Raw data:
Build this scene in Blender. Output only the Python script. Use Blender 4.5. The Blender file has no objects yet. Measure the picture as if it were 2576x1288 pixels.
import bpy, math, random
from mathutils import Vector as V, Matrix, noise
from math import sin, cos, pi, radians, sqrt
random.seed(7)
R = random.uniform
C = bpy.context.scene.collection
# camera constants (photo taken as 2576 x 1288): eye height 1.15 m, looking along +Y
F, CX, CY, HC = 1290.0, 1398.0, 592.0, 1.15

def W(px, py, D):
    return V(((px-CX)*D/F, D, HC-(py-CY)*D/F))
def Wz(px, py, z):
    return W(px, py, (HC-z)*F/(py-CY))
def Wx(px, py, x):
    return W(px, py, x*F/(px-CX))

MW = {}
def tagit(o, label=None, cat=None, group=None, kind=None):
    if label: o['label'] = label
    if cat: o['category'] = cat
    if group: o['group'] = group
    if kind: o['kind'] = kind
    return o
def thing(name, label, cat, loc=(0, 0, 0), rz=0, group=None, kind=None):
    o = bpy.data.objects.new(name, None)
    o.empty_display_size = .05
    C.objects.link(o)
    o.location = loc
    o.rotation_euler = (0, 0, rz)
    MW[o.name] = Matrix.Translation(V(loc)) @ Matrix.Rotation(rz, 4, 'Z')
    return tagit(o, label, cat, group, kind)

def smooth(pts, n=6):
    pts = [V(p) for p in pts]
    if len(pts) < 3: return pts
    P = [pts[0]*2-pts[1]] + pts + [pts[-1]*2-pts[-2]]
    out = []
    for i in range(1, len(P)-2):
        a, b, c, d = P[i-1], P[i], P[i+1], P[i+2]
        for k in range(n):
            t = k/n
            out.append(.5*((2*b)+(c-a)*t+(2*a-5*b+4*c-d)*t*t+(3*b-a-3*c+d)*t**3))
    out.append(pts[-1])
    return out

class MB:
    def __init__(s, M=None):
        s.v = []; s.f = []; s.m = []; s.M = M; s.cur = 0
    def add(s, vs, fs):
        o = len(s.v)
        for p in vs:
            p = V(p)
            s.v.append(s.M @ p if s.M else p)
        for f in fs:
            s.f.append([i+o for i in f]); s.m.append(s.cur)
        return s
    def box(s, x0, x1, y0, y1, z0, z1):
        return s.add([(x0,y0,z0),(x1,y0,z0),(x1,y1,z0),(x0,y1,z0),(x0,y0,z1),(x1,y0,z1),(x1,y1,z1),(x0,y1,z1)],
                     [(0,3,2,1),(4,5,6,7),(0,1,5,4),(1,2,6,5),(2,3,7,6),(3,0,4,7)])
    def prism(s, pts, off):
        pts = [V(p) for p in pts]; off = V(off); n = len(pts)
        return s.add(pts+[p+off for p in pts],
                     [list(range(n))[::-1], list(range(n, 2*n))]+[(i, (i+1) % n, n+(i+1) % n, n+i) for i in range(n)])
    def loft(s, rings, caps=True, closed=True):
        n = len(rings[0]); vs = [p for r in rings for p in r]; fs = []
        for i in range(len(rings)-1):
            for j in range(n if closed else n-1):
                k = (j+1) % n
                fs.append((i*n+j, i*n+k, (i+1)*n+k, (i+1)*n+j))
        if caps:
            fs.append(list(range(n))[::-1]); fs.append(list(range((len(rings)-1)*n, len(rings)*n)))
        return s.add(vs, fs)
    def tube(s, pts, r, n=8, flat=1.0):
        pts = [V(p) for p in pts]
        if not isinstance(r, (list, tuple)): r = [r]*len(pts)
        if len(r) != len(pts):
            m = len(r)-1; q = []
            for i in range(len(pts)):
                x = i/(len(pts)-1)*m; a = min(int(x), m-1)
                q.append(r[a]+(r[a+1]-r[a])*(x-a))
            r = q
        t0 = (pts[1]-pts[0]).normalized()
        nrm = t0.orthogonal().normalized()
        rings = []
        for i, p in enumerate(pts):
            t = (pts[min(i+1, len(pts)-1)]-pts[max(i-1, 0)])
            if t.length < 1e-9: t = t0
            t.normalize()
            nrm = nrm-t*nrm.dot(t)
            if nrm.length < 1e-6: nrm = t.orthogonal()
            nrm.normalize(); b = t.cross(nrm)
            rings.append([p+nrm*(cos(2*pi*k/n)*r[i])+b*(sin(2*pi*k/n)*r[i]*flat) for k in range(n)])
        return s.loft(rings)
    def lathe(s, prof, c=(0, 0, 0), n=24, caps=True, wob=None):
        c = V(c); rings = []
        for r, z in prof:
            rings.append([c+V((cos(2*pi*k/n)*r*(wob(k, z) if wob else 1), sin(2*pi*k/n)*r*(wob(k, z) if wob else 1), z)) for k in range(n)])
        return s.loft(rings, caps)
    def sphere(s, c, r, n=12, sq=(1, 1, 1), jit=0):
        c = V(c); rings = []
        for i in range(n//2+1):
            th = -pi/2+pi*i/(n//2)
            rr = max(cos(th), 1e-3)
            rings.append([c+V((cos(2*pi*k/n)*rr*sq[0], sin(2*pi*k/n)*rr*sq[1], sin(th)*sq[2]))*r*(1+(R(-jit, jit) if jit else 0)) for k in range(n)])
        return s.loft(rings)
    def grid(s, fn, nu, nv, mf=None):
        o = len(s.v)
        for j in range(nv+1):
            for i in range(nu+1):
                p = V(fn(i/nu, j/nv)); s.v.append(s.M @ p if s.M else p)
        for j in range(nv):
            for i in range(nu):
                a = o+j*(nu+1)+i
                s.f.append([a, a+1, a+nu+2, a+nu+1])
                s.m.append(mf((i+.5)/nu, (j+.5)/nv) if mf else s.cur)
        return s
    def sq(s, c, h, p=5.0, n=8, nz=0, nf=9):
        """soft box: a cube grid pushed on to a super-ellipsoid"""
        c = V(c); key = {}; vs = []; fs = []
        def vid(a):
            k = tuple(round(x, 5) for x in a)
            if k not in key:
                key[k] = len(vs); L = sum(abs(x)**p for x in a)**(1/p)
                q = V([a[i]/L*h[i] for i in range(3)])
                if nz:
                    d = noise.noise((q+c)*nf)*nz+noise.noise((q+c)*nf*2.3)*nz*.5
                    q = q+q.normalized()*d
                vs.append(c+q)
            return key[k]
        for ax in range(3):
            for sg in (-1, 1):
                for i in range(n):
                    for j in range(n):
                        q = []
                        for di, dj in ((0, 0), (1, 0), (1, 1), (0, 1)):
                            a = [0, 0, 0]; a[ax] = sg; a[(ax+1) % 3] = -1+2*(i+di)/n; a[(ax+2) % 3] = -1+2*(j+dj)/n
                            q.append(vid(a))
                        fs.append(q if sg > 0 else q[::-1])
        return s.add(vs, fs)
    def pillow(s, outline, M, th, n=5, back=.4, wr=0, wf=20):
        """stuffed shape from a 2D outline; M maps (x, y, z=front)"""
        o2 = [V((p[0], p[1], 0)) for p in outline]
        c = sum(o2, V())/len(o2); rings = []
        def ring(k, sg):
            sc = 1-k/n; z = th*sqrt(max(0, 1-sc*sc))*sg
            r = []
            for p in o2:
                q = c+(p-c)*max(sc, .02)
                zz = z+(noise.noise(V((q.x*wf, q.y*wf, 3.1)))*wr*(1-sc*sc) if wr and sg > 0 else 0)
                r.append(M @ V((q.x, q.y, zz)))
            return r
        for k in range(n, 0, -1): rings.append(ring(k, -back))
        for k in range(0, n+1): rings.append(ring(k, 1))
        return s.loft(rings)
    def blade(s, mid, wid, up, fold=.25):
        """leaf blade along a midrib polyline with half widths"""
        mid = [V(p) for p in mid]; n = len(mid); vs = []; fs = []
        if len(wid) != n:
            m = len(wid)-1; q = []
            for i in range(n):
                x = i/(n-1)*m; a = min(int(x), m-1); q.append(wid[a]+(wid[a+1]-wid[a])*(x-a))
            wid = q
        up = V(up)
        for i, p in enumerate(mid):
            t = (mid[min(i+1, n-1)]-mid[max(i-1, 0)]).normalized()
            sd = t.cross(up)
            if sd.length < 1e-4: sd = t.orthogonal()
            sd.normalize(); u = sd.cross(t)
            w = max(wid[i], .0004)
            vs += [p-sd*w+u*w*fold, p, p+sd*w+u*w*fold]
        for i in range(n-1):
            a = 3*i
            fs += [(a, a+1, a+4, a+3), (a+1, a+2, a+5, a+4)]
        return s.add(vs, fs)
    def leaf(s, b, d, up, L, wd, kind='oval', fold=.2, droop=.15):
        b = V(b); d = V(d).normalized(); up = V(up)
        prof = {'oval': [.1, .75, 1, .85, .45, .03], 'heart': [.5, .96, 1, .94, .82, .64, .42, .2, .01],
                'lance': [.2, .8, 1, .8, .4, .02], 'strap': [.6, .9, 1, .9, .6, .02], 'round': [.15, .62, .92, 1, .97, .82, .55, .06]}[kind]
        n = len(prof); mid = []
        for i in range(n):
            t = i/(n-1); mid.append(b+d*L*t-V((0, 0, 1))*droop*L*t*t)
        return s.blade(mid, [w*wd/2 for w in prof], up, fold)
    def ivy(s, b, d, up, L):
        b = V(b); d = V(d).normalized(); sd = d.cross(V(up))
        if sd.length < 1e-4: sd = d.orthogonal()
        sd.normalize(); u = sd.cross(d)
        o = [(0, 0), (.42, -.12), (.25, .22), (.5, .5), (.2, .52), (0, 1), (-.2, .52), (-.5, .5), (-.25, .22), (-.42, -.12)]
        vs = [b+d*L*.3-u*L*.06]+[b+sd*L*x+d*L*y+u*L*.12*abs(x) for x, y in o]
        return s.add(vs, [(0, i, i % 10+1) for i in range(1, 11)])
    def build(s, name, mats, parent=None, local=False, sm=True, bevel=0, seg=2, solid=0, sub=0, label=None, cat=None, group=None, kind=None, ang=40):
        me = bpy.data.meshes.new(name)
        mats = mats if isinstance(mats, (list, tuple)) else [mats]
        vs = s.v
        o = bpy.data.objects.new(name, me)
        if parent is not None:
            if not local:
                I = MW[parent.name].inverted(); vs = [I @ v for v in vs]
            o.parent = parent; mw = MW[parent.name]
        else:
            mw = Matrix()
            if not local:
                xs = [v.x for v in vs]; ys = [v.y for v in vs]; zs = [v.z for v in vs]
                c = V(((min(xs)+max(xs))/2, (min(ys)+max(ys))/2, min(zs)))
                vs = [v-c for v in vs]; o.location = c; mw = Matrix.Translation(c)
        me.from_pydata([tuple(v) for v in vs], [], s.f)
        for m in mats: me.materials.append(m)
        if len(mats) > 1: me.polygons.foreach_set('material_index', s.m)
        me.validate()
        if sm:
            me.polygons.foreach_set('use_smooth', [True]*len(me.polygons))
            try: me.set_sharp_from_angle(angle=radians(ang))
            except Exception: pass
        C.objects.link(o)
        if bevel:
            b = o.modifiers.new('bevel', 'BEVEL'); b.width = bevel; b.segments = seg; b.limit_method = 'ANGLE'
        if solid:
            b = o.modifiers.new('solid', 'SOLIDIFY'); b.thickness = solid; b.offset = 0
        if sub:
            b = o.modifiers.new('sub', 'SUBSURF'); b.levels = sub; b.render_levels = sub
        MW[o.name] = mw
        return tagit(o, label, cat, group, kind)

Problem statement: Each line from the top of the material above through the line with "return W(px, py, x*F/(px-CX))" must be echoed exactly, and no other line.

Response to this exercise:
Build this scene in Blender. Output only the Python script. Use Blender 4.5. The Blender file has no objects yet. Measure the picture as if it were 2576x1288 pixels.
import bpy, math, random
from mathutils import Vector as V, Matrix, noise
from math import sin, cos, pi, radians, sqrt
random.seed(7)
R = random.uniform
C = bpy.context.scene.collection
# camera constants (photo taken as 2576 x 1288): eye height 1.15 m, looking along +Y
F, CX, CY, HC = 1290.0, 1398.0, 592.0, 1.15

def W(px, py, D):
    return V(((px-CX)*D/F, D, HC-(py-CY)*D/F))
def Wz(px, py, z):
    return W(px, py, (HC-z)*F/(py-CY))
def Wx(px, py, x):
    return W(px, py, x*F/(px-CX))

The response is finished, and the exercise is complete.